El 5 de febrero de 1917 se promulgó la constitución de nuestro país. 105 años después nos preguntamos, ¿cómo ha funcionado?, ¿sigue siendo efectiva?, ¿ha perdido legitimidad? Nuestro presidente de la Suprema Corte de Justicia de la Nación, Alfredo Saldívar dice muy elocuentemente que gracias a la constitución debemos celebrar que el poder dimana del pueblo y se instituye para beneficio de este. No podemos estar más en desacuerdo.
Nuestra carta magna es el texto constitucional más longevo de todos los documentos constitucionales de América Latina y, aun así, en muchos sentidos fue novedosa, por ejemplo al incorporar los derechos laborales, la educación laica y gratuita, la defensa del patrimonio para el disfrute del bien común, el reparto agrario a las comunidades dueñas originarios de las tierras y un amplio abanico de libertades individuales que cambiaron significativamente la vida en común de nuestro país.
Aun con todas las bondades contenidas en la Carta Magna, en muchos momentos ha funcionado como letra muerta. Esto es porque el terreno en el que se pelean y se conquistan los derechos de las clases oprimidas y de los subalternos no es en el eje de la burocracia aséptica, en el espacio de la administración. Su campo de batallas es ni más ni menos que la lucha de clases.
Y es en este terreno en que la Constitución Mexicana ha revelado sus más estrechos límites. No solo porque de origen nació bajo la dirección de la burguesía triunfante tras el conflicto armado, sino porque una vez “institucionalizada” la revolución, y con la familia revolucionaria bien acantonada y pertrechada con sus cotos de poder limitados geográfica y económicamente, el texto constitucional se volvió un artefacto de guerra en manos de los poderosos. La ley y el derecho ocuparon su posición como instrumentos de clase. Y como una cuestión de clase, todas las conquistas de los oprimidos devinieron paulatinamente en tristes prebendas, en unas cuantas migajas.

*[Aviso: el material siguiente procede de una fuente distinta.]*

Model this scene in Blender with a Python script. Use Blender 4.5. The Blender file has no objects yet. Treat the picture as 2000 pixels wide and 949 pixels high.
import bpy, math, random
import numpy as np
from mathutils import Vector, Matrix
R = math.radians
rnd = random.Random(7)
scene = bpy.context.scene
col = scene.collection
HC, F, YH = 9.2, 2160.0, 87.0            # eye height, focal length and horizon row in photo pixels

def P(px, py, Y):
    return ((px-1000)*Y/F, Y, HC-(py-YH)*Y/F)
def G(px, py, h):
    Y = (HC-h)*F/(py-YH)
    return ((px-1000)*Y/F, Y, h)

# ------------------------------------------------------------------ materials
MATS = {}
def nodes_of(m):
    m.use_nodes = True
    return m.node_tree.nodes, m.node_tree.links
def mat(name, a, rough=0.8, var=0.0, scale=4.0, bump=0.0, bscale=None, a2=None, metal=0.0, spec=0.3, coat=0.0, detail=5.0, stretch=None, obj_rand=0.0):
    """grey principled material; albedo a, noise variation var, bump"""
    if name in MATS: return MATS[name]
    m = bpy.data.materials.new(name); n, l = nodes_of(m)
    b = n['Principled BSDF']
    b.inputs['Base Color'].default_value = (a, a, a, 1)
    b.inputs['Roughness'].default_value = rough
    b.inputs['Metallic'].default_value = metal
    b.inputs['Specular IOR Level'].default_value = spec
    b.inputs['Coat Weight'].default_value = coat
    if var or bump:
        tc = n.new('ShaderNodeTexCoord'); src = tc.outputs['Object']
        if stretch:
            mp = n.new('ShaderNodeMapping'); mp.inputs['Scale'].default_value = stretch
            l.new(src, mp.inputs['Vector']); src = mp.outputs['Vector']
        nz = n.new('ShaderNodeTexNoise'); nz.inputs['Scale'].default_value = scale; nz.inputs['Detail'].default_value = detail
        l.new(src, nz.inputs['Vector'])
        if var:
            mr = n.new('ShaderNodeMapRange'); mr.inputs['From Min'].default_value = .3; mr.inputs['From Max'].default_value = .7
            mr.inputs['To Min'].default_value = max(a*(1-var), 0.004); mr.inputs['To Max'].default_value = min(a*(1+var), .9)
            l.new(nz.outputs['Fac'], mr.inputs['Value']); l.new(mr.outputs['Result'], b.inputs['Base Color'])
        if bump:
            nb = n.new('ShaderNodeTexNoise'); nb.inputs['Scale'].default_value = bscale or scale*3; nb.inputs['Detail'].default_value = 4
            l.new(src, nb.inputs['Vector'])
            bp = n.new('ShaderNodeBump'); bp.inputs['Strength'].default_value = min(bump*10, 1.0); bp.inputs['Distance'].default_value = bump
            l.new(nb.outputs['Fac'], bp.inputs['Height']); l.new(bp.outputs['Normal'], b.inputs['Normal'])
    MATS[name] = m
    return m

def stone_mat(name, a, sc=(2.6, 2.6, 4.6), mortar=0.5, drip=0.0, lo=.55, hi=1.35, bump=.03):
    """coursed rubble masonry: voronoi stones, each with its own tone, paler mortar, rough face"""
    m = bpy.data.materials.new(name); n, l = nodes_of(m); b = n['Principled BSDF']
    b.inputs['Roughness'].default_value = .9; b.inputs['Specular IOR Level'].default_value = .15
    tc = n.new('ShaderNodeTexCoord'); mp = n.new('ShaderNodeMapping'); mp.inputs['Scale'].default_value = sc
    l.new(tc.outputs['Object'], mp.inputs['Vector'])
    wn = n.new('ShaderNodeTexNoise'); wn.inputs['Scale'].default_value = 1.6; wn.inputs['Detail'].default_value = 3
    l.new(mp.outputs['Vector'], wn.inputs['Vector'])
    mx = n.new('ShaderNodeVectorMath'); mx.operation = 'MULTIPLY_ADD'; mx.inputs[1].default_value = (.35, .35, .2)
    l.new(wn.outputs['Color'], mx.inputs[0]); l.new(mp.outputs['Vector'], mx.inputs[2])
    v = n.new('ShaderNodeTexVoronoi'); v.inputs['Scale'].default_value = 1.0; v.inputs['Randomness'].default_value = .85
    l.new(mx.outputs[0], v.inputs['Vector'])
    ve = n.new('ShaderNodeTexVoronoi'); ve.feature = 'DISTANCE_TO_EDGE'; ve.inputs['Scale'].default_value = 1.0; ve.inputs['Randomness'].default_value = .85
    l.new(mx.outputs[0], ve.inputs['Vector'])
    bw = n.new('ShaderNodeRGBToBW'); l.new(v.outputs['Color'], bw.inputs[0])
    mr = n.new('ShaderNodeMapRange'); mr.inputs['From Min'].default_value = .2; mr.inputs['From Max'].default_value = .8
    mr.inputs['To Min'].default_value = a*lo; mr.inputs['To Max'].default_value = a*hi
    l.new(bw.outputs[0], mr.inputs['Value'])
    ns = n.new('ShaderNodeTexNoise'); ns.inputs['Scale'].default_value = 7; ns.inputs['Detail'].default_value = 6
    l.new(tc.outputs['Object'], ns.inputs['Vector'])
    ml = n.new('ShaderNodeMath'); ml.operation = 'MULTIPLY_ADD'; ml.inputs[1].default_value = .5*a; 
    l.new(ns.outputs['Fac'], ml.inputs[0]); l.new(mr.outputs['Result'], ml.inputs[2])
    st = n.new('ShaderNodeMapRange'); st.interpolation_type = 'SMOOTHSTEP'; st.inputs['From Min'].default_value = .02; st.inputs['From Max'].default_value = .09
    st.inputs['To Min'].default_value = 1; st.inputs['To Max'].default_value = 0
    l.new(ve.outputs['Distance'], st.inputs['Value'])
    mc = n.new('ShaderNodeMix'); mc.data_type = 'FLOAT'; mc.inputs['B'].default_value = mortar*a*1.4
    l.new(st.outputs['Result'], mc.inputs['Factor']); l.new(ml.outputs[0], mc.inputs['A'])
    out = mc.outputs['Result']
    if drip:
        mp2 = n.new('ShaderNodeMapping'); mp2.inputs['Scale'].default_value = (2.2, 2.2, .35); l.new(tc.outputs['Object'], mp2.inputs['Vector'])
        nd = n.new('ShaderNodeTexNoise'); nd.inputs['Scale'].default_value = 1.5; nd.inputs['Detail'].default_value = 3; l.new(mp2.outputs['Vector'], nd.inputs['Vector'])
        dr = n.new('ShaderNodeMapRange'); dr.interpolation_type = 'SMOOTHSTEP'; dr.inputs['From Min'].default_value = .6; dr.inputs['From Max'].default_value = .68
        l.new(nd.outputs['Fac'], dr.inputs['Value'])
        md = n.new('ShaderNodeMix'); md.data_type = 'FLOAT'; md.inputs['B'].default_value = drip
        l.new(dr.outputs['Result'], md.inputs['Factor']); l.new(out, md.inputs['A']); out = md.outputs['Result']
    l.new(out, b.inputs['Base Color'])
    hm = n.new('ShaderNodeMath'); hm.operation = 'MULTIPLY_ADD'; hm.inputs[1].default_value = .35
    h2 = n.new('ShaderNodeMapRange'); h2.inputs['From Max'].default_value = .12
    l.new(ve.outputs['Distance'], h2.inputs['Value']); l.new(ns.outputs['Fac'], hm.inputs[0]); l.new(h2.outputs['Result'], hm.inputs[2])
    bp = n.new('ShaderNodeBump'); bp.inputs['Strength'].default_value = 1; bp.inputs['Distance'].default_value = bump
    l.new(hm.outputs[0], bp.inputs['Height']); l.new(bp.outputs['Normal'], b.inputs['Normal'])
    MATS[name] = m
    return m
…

Es por eso que la constitución mexicana resulta tan extraña, tan ajena, tan alejada al pueblo de México. Más que un reglamento común elaborado mediante contrato confeccionado entre todas las clases sociales, el texto constitucional se ha convertido en patente de corso, en propiedad privada de las clases gobernantes y de las clases dirigentes. Sin embargo, la suerte no está echada, las élites no tienen la batalla ganada de antemano. A pesar de que en algunos momentos nos parezca que todo está perdido, esto es solo un espejismo temporal pues la dominación de los opresores no es ni puede ser para siempre.
La utilización privada de la constitución mexicana por los poderosos ha alejado a las mayorías no solo de su identificación con la lucha de los oprimidos de 1910; sino del más elemental concomimiento de los derechos estipulados en ella. Derechos que nos pertenecen, pero que permanecen ocultos, esperando ver la luz sólo cuando el pueblo acuda a la lucha para su reclamo. Así, conocer los derechos sociales consagrados en la constitución, y el proceso de luchas revolucionarias necesarias para consagrarlos no es un acto de erudición estéril ni de mesianismo reaccionario. La vista al pasado debe ser, como proponía Walter Benjamin, la recuperación de las energías explosivas ocultas en un momento preciso de la historia.
Hay que arrancar la constitución de las manos de la burocracia, de los pasillos de la Secretaría de Gobernación y de los mausoleos de la Suprema Corte de Justicia de la nación. En sus manos, nuestra constitución se ha hecho de mármol; la contemplamos como una estatua, como una reliquia, como un monumento; hay que arrancar los derechos sociales de las bibliotecas de las facultades de derecho. Hay que recuperar de aquel documento lo que sirva, en lo general y en lo particular, para la emancipación de los oprimidos. Pero también hay que desechar, sin ningún tipo de consideración nostálgica, toda la memoria ignominiosa de un texto constitucional en manos de los poderosos.